Stated goal:
Quote the listing in full, exactly as given, minus any pictures.

Items listed in a dataset:
────────────────────────────────────────
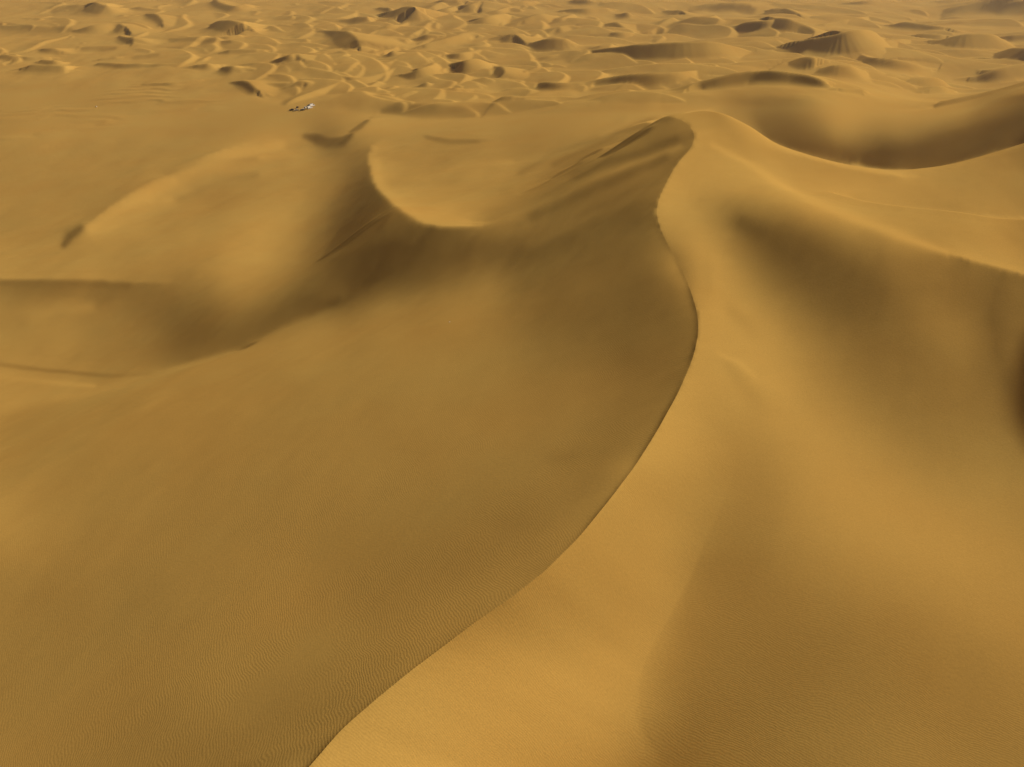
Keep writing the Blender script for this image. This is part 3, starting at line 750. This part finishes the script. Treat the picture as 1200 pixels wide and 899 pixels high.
# ---------------------------------------------------------------- materials
def mat(name,rgb,rough=.9,metal=0.,spec=.2):
    m=bpy.data.materials.new(name); m.use_nodes=True; b=m.node_tree.nodes['Principled BSDF']
    b.inputs['Base Color'].default_value=(*rgb,1); b.inputs['Roughness'].default_value=rough
    b.inputs['Metallic'].default_value=metal; b.inputs['Specular IOR Level'].default_value=spec
    return m
def sand():
    m=mat('sand',(.46,.245,.052),1.,0,.0); nt=m.node_tree; N=nt.nodes; Lk=nt.links; b=N['Principled BSDF']
    def nd(t,**k):
        n=N.new(t)
        for a,v in k.items(): setattr(n,a,v)
        return n
    geo=nd('ShaderNodeNewGeometry')
    def noise(scale,det,rough=.55):
        n=nd('ShaderNodeTexNoise'); n.inputs['Scale'].default_value=scale; n.inputs['Detail'].default_value=det; n.inputs['Roughness'].default_value=rough
        Lk.new(geo.outputs['Position'],n.inputs['Vector']); return n.outputs['Fac']
    def math_(op,a,b_=None,c=None):
        n=nd('ShaderNodeMath',operation=op)
        for k,v in enumerate((a,b_,c)):
            if v is None: continue
            if isinstance(v,(int,float)): n.inputs[k].default_value=v
            else: Lk.new(v,n.inputs[k])
        return n.outputs[0]
    # mineral tint: slow drift between paler and redder grains, fine grain speckle
    r=nd('ShaderNodeValToRGB'); r.color_ramp.elements[0].position=.3; r.color_ramp.elements[1].position=.7
    r.color_ramp.elements[0].color=(.438,.263,.064,1); r.color_ramp.elements[1].color=(.444,.284,.073,1)
    Lk.new(noise(.021,3),r.inputs[0])
    mx=nd('ShaderNodeMix',data_type='RGBA',blend_type='MULTIPLY'); mx.inputs[0].default_value=1
    r2=nd('ShaderNodeValToRGB'); r2.color_ramp.elements[0].position=.25; r2.color_ramp.elements[1].position=.75
    r2.color_ramp.elements[0].color=(.9,.9,.9,1); r2.color_ramp.elements[1].color=(1.08,1.08,1.08,1)
    Lk.new(noise(3.1,4,.7),r2.inputs[0])
    Lk.new(r.outputs[0],mx.inputs[6]); Lk.new(r2.outputs[0],mx.inputs[7]); Lk.new(mx.outputs[2],b.inputs['Base Color'])
    # wind ripples
    sep=nd('ShaderNodeSeparateXYZ'); Lk.new(geo.outputs['Position'],sep.inputs[0])
    w1=noise(.35,3); w2=noise(.06,2)
    def rip(kx,ky,lam,mask):
        ph=math_('ADD',math_('MULTIPLY',sep.outputs[0],kx),math_('MULTIPLY',sep.outputs[1],ky))
        ph=math_('ADD',ph,math_('MULTIPLY',w1,1.1)); ph=math_('ADD',ph,math_('MULTIPLY',w2,5.))
        sn=math_('SINE',math_('MULTIPLY',ph,2*math.pi/lam))
        at=nd('ShaderNodeAttribute',attribute_name=mask)
        return math_('MULTIPLY',math_('MULTIPLY',sn,at.outputs['Fac']),lam*.013)
    hgt=math_('ADD',rip(.92,.38,.42,'ripple_west'),rip(.45,.9,.34,'ripple_east'))
    hgt=math_('ADD',hgt,math_('MULTIPLY',noise(1.7,4,.6),.03))
    bp=nd('ShaderNodeBump'); bp.inputs['Strength'].default_value=1; bp.inputs['Distance'].default_value=1
    Lk.new(hgt,bp.inputs['Height']); Lk.new(bp.outputs[0],b.inputs['Normal'])
    return m
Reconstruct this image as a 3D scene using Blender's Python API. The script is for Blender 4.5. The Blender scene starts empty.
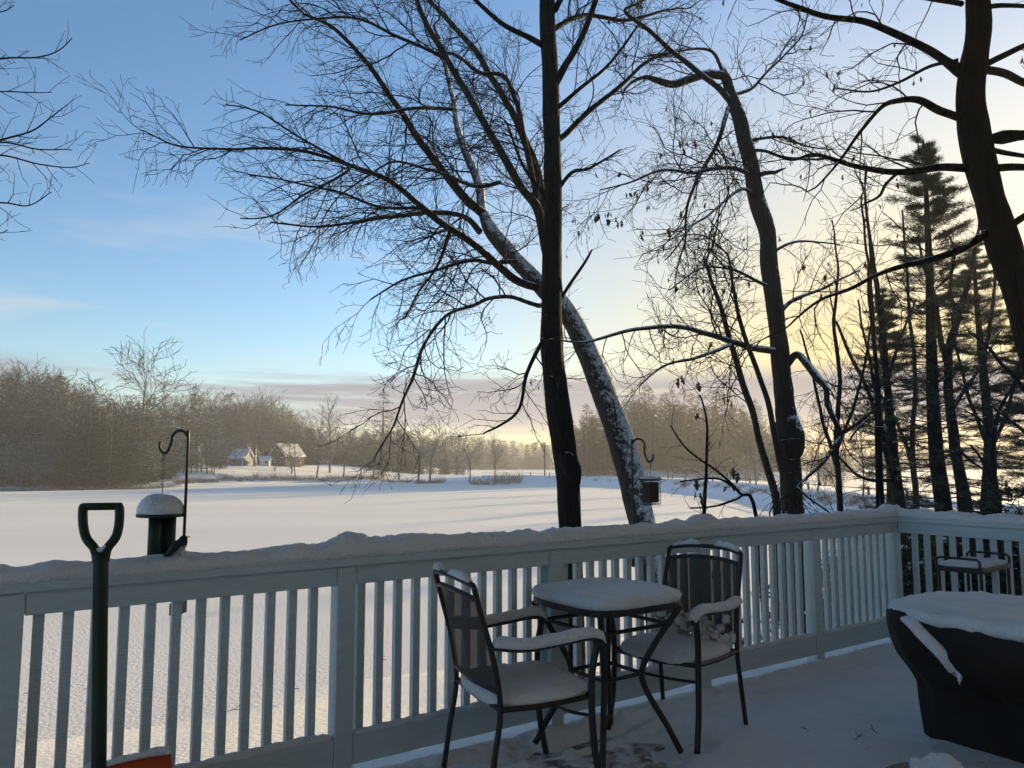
────────────────────────────────────────
Exercise output:
Keep writing the Blender script for this image. This is part 3, starting at line 750. This part finishes the script. Treat the picture as 1200 pixels wide and 899 pixels high.
# ---------------------------------------------------------------- materials
def mat(name,rgb,rough=.9,metal=0.,spec=.2):
    m=bpy.data.materials.new(name); m.use_nodes=True; b=m.node_tree.nodes['Principled BSDF']
    b.inputs['Base Color'].default_value=(*rgb,1); b.inputs['Roughness'].default_value=rough
    b.inputs['Metallic'].default_value=metal; b.inputs['Specular IOR Level'].default_value=spec
    return m
def sand():
    m=mat('sand',(.46,.245,.052),1.,0,.0); nt=m.node_tree; N=nt.nodes; Lk=nt.links; b=N['Principled BSDF']
    def nd(t,**k):
        n=N.new(t)
        for a,v in k.items(): setattr(n,a,v)
        return n
    geo=nd('ShaderNodeNewGeometry')
    def noise(scale,det,rough=.55):
        n=nd('ShaderNodeTexNoise'); n.inputs['Scale'].default_value=scale; n.inputs['Detail'].default_value=det; n.inputs['Roughness'].default_value=rough
        Lk.new(geo.outputs['Position'],n.inputs['Vector']); return n.outputs['Fac']
    def math_(op,a,b_=None,c=None):
        n=nd('ShaderNodeMath',operation=op)
        for k,v in enumerate((a,b_,c)):
            if v is None: continue
            if isinstance(v,(int,float)): n.inputs[k].default_value=v
            else: Lk.new(v,n.inputs[k])
        return n.outputs[0]
    # mineral tint: slow drift between paler and redder grains, fine grain speckle
    r=nd('ShaderNodeValToRGB'); r.color_ramp.elements[0].position=.3; r.color_ramp.elements[1].position=.7
    r.color_ramp.elements[0].color=(.438,.263,.064,1); r.color_ramp.elements[1].color=(.444,.284,.073,1)
    Lk.new(noise(.021,3),r.inputs[0])
    mx=nd('ShaderNodeMix',data_type='RGBA',blend_type='MULTIPLY'); mx.inputs[0].default_value=1
    r2=nd('ShaderNodeValToRGB'); r2.color_ramp.elements[0].position=.25; r2.color_ramp.elements[1].position=.75
    r2.color_ramp.elements[0].color=(.9,.9,.9,1); r2.color_ramp.elements[1].color=(1.08,1.08,1.08,1)
    Lk.new(noise(3.1,4,.7),r2.inputs[0])
    Lk.new(r.outputs[0],mx.inputs[6]); Lk.new(r2.outputs[0],mx.inputs[7]); Lk.new(mx.outputs[2],b.inputs['Base Color'])
    # wind ripples
    sep=nd('ShaderNodeSeparateXYZ'); Lk.new(geo.outputs['Position'],sep.inputs[0])
    w1=noise(.35,3); w2=noise(.06,2)
    def rip(kx,ky,lam,mask):
        ph=math_('ADD',math_('MULTIPLY',sep.outputs[0],kx),math_('MULTIPLY',sep.outputs[1],ky))
        ph=math_('ADD',ph,math_('MULTIPLY',w1,1.1)); ph=math_('ADD',ph,math_('MULTIPLY',w2,5.))
        sn=math_('SINE',math_('MULTIPLY',ph,2*math.pi/lam))
        at=nd('ShaderNodeAttribute',attribute_name=mask)
        return math_('MULTIPLY',math_('MULTIPLY',sn,at.outputs['Fac']),lam*.013)
    hgt=math_('ADD',rip(.92,.38,.42,'ripple_west'),rip(.45,.9,.34,'ripple_east'))
    hgt=math_('ADD',hgt,math_('MULTIPLY',noise(1.7,4,.6),.03))
    bp=nd('ShaderNodeBump'); bp.inputs['Strength'].default_value=1; bp.inputs['Distance'].default_value=1
    Lk.new(hgt,bp.inputs['Height']); Lk.new(bp.outputs[0],b.inputs['Normal'])
    return m
Reconstruct this image as a 3D scene using Blender's Python API. The script is for Blender 4.5. The Blender scene starts empty.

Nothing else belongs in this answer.